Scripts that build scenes
☆ ☆ ☆

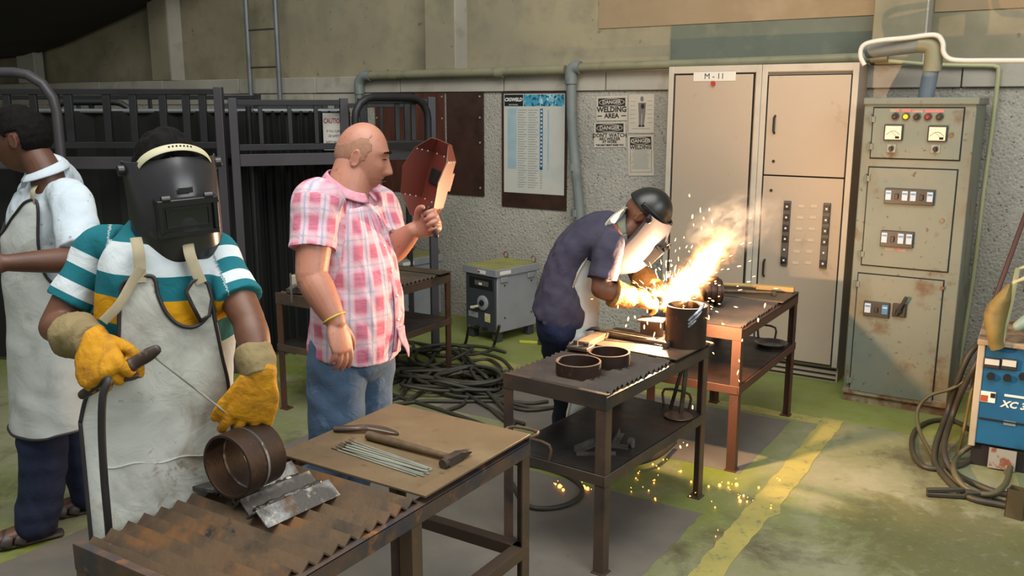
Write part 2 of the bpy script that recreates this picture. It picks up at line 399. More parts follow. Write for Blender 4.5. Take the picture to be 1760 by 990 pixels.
def pdoor(a, b, c, d_):
    A = px(*a); B = px(*b); Cc = px(*c); D = px(*d_)
    x0 = (A[0]+D[0])/2; x1 = (B[0]+Cc[0])/2; z1 = (A[1]+B[1])/2; z0 = (Cc[1]+D[1])/2
    MB().b2((x0-.005, .008, z0-.006), (x1+.005, .013, z1+.006)).build('door_gap', M_gap, pn, smooth=0)
    dd = MB().b2((x0, .001, z0), (x1, .014, z1)).build('door', M_panel, pn, bevel=.003)
    for zz in (z0+.06, z1-.06):
        MB().cyl((x0-.014, -.006, zz-.018), (x0-.014, -.006, zz+.018), .008, n=10).box((x0-.002, -.002, zz), (.025, .008, .03)).build('hinge', M_panel, dd)
    return dd, x0, x1, z0, z1
d1, *_ = pdoor((1504, 186), (1658, 186), (1647, 275), (1494, 271))
d2, *_ = pdoor((1495, 288), (1645, 293), (1628, 467), (1479, 455))
d3, *_ = pdoor((1477, 470), (1622, 484), (1600, 693), (1458, 670))
M_bez = mat('dark_bezel', '2a2622', rough=.5)
lampcol = [mat('lamp_off', '3a2f28', rough=.25), mat('amber_lamp_lit', 'd98a18', rough=.25, emit='f0a018', estr=1.6), mat('lamp_off', '3a2f28'), mat('red_lens_panel', '8e3028', rough=.25), mat('green_lens', '3a3c2c', rough=.25)]
for i, (lx, ly) in enumerate(((1539, 200), (1557, 200.5), (1576, 201), (1595, 201), (1615, 201))):
    x_, z_ = px(lx, ly)
    b_ = MB().cyl((x_, .001, z_), (x_, -.010, z_), .019, n=20).build('lamp_bezel', M_bez, d1)
    MB().lathe([(.0125, 0), (.0125, .006), (.008, .011), (0.0005, .012)], (x_, -.010, z_), 16, Matrix.Rotation(PI/2, 3, 'X')).build('indicator_lamp', lampcol[i], d1)
M_pink = mat('pink_tape', 'b06a62', [('8d8a76', 30, .5, .6)], rough=.7)
for a, b, y in ((1530, 1546, 190), (1550, 1566, 190), (1568, 1586, 191), (1590, 1622, 191)):
    A = px(a, y-2.6); B = px(b, y+2.6); MB().b2((A[0], -.0005, B[1]), (B[0], .003, A[1])).build('label_tape', M_pink, d1)
M_face = mat('meter_face', 'd8c8b0', rough=.4)
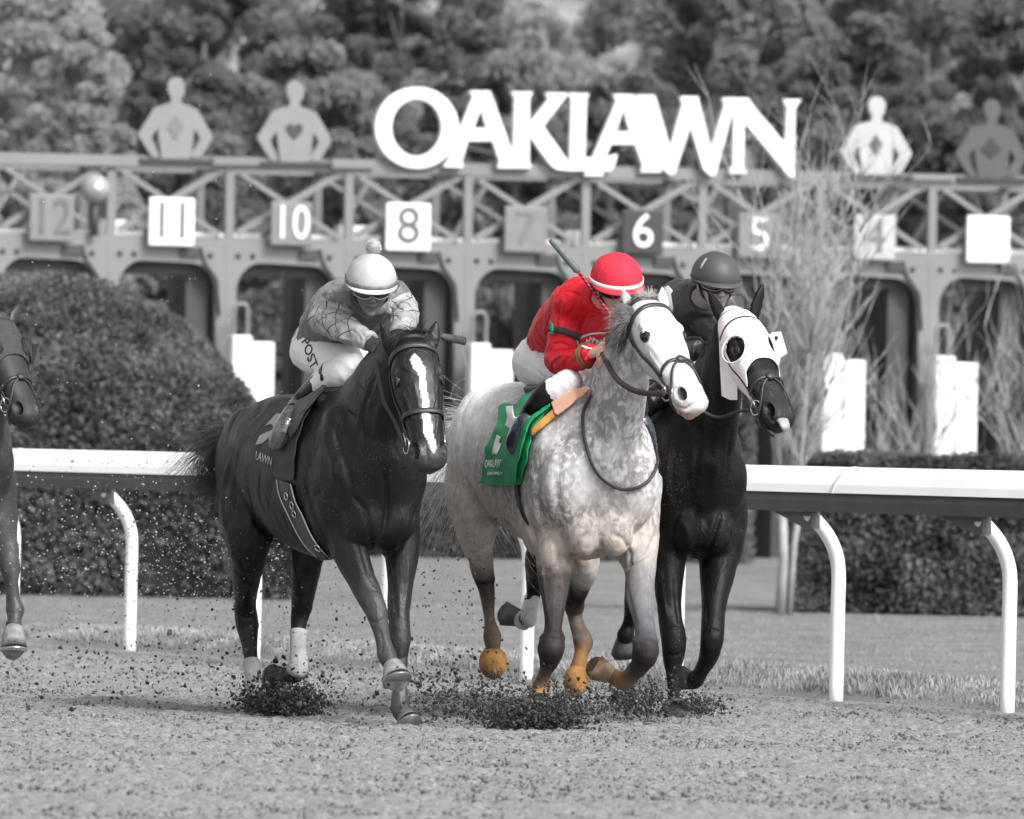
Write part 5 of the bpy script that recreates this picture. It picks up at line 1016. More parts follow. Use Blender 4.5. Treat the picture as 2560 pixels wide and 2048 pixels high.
def fill2d(splines, step=7):
    cu = bpy.data.curves.new('c', 'CURVE'); cu.dimensions = '2D'; cu.fill_mode = 'BOTH'
    for s in splines:
        sp = cu.splines.new('POLY'); sp.points.add(len(s) - 1)
        for i, (x, y) in enumerate(s): sp.points[i].co = (x, -y, 0, 1)
        sp.use_cyclic_u = True
    t = bpy.data.objects.new('tmp', cu); C.objects.link(t); dg = bpy.context.evaluated_depsgraph_get(); dg.update()
    me = bpy.data.meshes.new_from_object(t.evaluated_get(dg)); bpy.data.objects.remove(t); bpy.data.curves.remove(cu)
    bm = bmesh.new(); bm.from_mesh(me); bpy.data.meshes.remove(me); bmesh.ops.remove_doubles(bm, verts=bm.verts, dist=1e-4); bmesh.ops.triangulate(bm, faces=bm.faces)
    for _ in range(7):
        e = [e for e in bm.edges if e.calc_length() > step]
        if not e: break
        bmesh.ops.subdivide_edges(bm, edges=e, cuts=1); bmesh.ops.triangulate(bm, faces=bm.faces)
    bmesh.ops.beautify_fill(bm, faces=bm.faces, edges=bm.edges)
    bm.verts.index_update(); vs = [(v.co.x, -v.co.y) for v in bm.verts]; fs = [[v.index for v in f.verts] for f in bm.faces]; bm.free(); return vs, fs
def drape(name, splines, tr, off, th, m, parent, rl=4, step=7, wave=0.0, pre=None):
    v2, fs = pre if pre else fill2d(splines, step); vs = []; nr = []; last = None
    for x, y in v2:
        p, n = hit(tr, x, y, off, last); last = p
        if wave: p = p + n * (wave * (math.sin(x * .13 + y * .05) + .6 * math.sin(x * .07 - y * .11 + 1)))
        vs.append(p); nr.append(n)
    if rl: vs = relax(vs, fs, rl)
    fs = [list(f) for f in fs]; nrm = [Vector((0, 0, 0)) for _ in vs]
    for f in fs:
        a, b, c_ = vs[f[0]], vs[f[1]], vs[f[2]]; q = (b - a).cross(c_ - a)
        for i in f: nrm[i] += q
    if sum(1 for q in nrm if q.y > 0) > len(nrm) / 2: fs = [f[::-1] for f in fs]; nrm = [-q for q in nrm]
    nrm = [q.normalized() if q.length > 0 else Vector((0, -1, 0)) for q in nrm]
    v, f = solid(vs, fs, nrm, th); return obj(name, (v, f), m, parent)
def strip_px(name, A, B, tr, off, th, m, parent, k=4, across=3):
    a = cr(A, k); b = cr(B, k); v2 = []; fs = []
    for p, q in zip(a, b):
        for j in range(across + 1): v2.append((p[0] + (q[0] - p[0]) * j / across, p[1] + (q[1] - p[1]) * j / across))
    w_ = across + 1
    for i in range(len(a) - 1):
        for j in range(across): fs.append([i * w_ + j, i * w_ + j + 1, (i + 1) * w_ + j + 1, (i + 1) * w_ + j])
    return drape(name, None, tr, off, th, m, parent, rl=2, pre=(v2, fs))
def rope_px(mb, pts, tr, off, r, k=6, fixed=None):
    P_ = [hit(tr, x, y, off)[0] for x, y in cr(pts, k)]
    for _ in range(4): P_ = [P_[0]] + [(P_[i - 1] + P_[i] * 2 + P_[i + 1]) / 4 for i in range(1, len(P_) - 1)] + [P_[-1]]
    mb.tube(P_, r, 8)

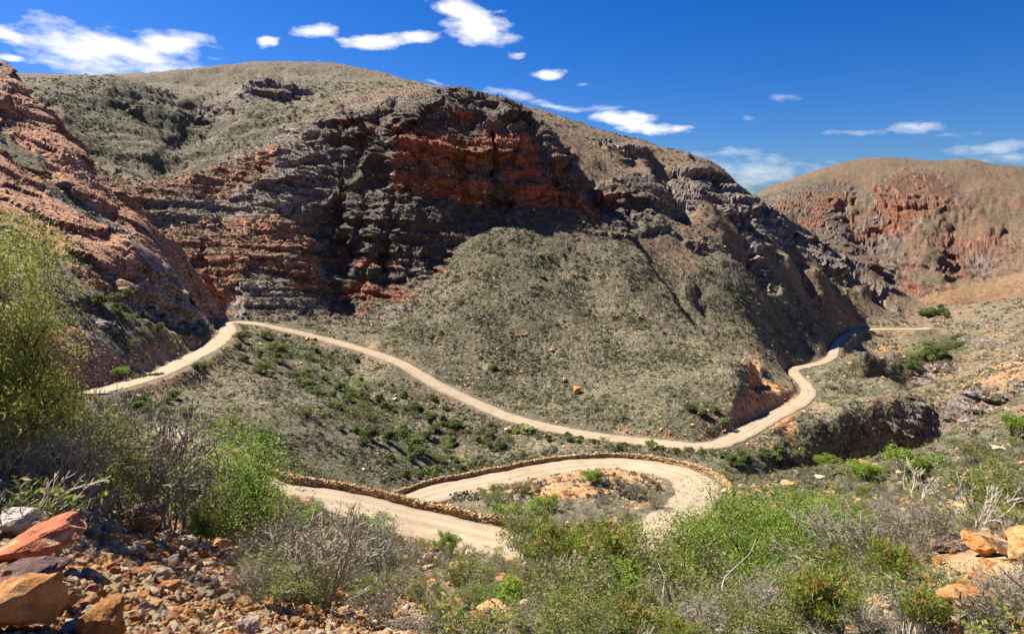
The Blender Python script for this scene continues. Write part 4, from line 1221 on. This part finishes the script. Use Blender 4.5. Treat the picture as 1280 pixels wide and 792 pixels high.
# foreground rubble and tufts
c = inside & (dist > 2.5) & (dist < 15) & (co_ > .45)
a, r, pts = pick(15000, c, AREA**.8)
s0 = np.minimum(np.exp(nrg.normal(-3.1, .6, len(pts))), .017*np.exp(rowV[a, r]))
scatter('gravel', 'stones', pts, np.stack([s0, s0*nrg.uniform(.6, 1.2, len(pts)), s0*.8], 1), turns(len(pts), .6), 'broken orange gravel covering the near bank')
c = inside & (dist > 3.) & (dist < 72) & (co_ <= .6) & (rd > 1.2)
a, r, pts = pick(7000, c, AREA**.75*(.3+sstep(-.2, .3, fbm(X/5, Y/5, Z*0, 2))))
s0 = np.minimum(np.exp(nrg.normal(-2.0, .6, len(pts))), .014*np.exp(rowV[a, r]))
scatter('slope_rubble', 'stones', pts, np.stack([s0, s0*nrg.uniform(.6, 1.2, len(pts)), s0*.7], 1), turns(len(pts), .6), 'rusty and cream rubble lying between the foreground bushes')
c = inside & (dist > 6) & (dist < 78) & (co_ < .55) & (rd > .3)
a, r, pts = pick(5200, c, AREA**.85*(.15+sstep(-.3, .2, fbm(X/6, Y/6, Z*0+3, 2))))
s0 = np.exp(nrg.normal(-.75, .3, len(pts)))*np.interp(np.exp(rowV[a, r]), [6, 30, 78], [.7, 1., 1.1])
c = ~inside & (dist > 13) & (dist < 80) & (rd > .3)
a, r, p2 = pick(3600, c, AREA**.8)
pts = np.concatenate([pts, p2]); s0 = np.concatenate([s0, np.exp(nrg.normal(-.7, .35, len(p2)))])
scatter('dry_tufts', 'tufts', pts, np.stack([s0*1.2, s0*1.2, s0], 1), turns(len(pts), .15), 'low dry tufts and heath covering the foreground slope')
# ------------------------------------------------------------------ singled-out stones (photo px, py of the foot, width, height)
rock_px(0, 'orange', 45, 800, 120, 92, 'large tilted orange boulder cut off by the lower left corner', rot=(.1, .25, .3), depth=.8)
rock_px(3, 'banded', 55, 716, 118, 72, 'slab with red and cream bands lying above the black stone', rot=(.1, -.05, .1), depth=.8, sink=.1)
rock_px(1, 'white', 26, 674, 62, 44, 'pinkish white boulder at the left edge above the banded slab', rot=(0, .1, .4))
rock_px(2, 'orange', 4, 640, 34, 34, 'small orange boulder at the far left above the pinkish white one', rot=(0, .1, .4))
rock_px(4, 'dark', 44, 745, 88, 34, 'black shaded block under the red and cream banded slab', rot=(0, .05, 0))
rock_px(5, 'red', 72, 772, 50, 38, 'rust red block between the black stone and the orange boulders', rot=(.2, .1, .7))
rock_px(6, 'orange', 135, 806, 62, 52, 'broad orange boulder with a deep red right side on the bottom edge', rot=(.1, -.2, .5))
rock_px(3, 'blue', 95, 800, 44, 30, 'smooth blue grey stone wedged at the bottom between two orange boulders', rot=(.1, .3, .5))
rock_px(1, 'cream', 114, 728, 30, 20, 'tan loaf shaped stone right of the banded slab')
rock_px(5, 'cream', 198, 727, 42, 19, 'flat pale yellow slab in the middle of the rubble', rot=(0, .1, .3), depth=.7)
rock_px(0, 'orange', 138, 718, 32, 16, 'rounded honey coloured stone just above the tan loaf shaped stone', depth=.7)
rock_px(2, 'cream', 147, 746, 19, 18, 'small upright cream stone above the broad orange boulder')
rock_px(6, 'dark', 193, 668, 46, 46, 'big dark red boulder in the shade of the bushes above the rubble', rot=(0, .2, .3))
rock_px(7, 'red', 317, 680, 20, 17, 'dark red stone at the foot of the tall green shrub')
rock_px(5, 'red', 317, 724, 24, 25, 'brown red block at the upper right end of the rubble', rot=(.2, 0, .3))
rock_px(6, 'white', 311, 800, 32, 30, 'white pointed boulder on the bottom edge left of the centre', rot=(.2, .1, .3))
rock_px(4, 'orange', 338, 768, 26, 26, 'orange block just right of the white pointed boulder', rot=(.1, .3, .2))
rock_px(1, 'red', 299, 706, 20, 18, 'rounded pink stone near the top of the rubble')
rock_px(2, 'orange', 256, 700, 18, 18, 'rust orange stone with one flat side on the upper rubble', rot=(.4, 0, 0))
rock_px(0, 'red', 196, 752, 24, 14, 'low brick red stone below the flat pale yellow slab')
rock_px(3, 'orange', 372, 775, 24, 24, 'orange slab leaning at the right foot of the rubble', rot=(.3, .4, .2))
# pile in the middle of the bottom
rock_px(1, 'white', 503, 748, 9, 9, 'small white block on the left of the central stone pile', depth=1)
rock_px(2, 'white', 521, 752, 15, 15, 'white stone with a brown face in the central stone pile')
rock_px(4, 'orange', 543, 741, 26, 16, 'largest orange stone topping the central stone pile', rot=(0, .2, .3))
rock_px(5, 'orange', 511, 755, 12, 13, 'upright orange stone in front of the central stone pile')
rock_px(6, 'cream', 537, 753, 14, 11, 'cream stone under the largest orange one of the central pile')
rock_px(7, 'orange', 551, 752, 14, 10, 'orange stone at the right end of the central pile')
rock_px(0, 'red', 494, 744, 11, 11, 'dark red stone at the left end of the central pile')
rock_px(3, 'orange', 529, 762, 17, 8, 'flat orange slab below the central stone pile')
rock_px(6, 'cream', 572, 736, 26, 46, 'tall tan rock standing among grey bushes right of the central pile', rot=(.1, .1, .2))
rock_px(1, 'dark', 580, 764, 22, 13, 'brown grey stone beneath the tall tan rock')
rock_px(4, 'orange', 645, 748, 34, 22, 'orange rock slab beside the dark forked branch', rot=(0, -.4, .2))
rock_px(2, 'orange', 600, 782, 34, 16, 'broad low orange rock at the bottom centre')
rock_px(5, 'orange', 705, 714, 14, 11, 'small orange stone caught among the green twigs')
rock_px(7, 'cream', 640, 790, 14, 18, 'pale pointed stone on the bottom edge right of centre')
rock_px(6, 'cream', 893, 786, 26, 30, 'pale cream rock poking out of the heath near the bottom', rot=(.1, .2, 0))
rock_px(0, 'orange', 822, 788, 16, 20, 'orange stone poking out of the heath left of the pale cream rock')
rock_px(3, 'orange', 1058, 758, 32, 26, 'orange rock half hidden in heath in the lower right')
rock_px(4, 'cream', 1044, 735, 26, 18, 'pale rock just above the half hidden orange one')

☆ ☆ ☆

#### [Problem to solve]
Gather each line in the entries above where the string "Blender" is found.

#### [Task answer]
Write part 2 of the bpy script that recreates this picture. It picks up at line 399. More parts follow. Write for Blender 4.5. Take the picture to be 1760 by 990 pixels.
Write part 5 of the bpy script that recreates this picture. It picks up at line 1016. More parts follow. Use Blender 4.5. Treat the picture as 2560 pixels wide and 2048 pixels high.
The Blender Python script for this scene continues. Write part 4, from line 1221 on. This part finishes the script. Use Blender 4.5. Treat the picture as 1280 pixels wide and 792 pixels high.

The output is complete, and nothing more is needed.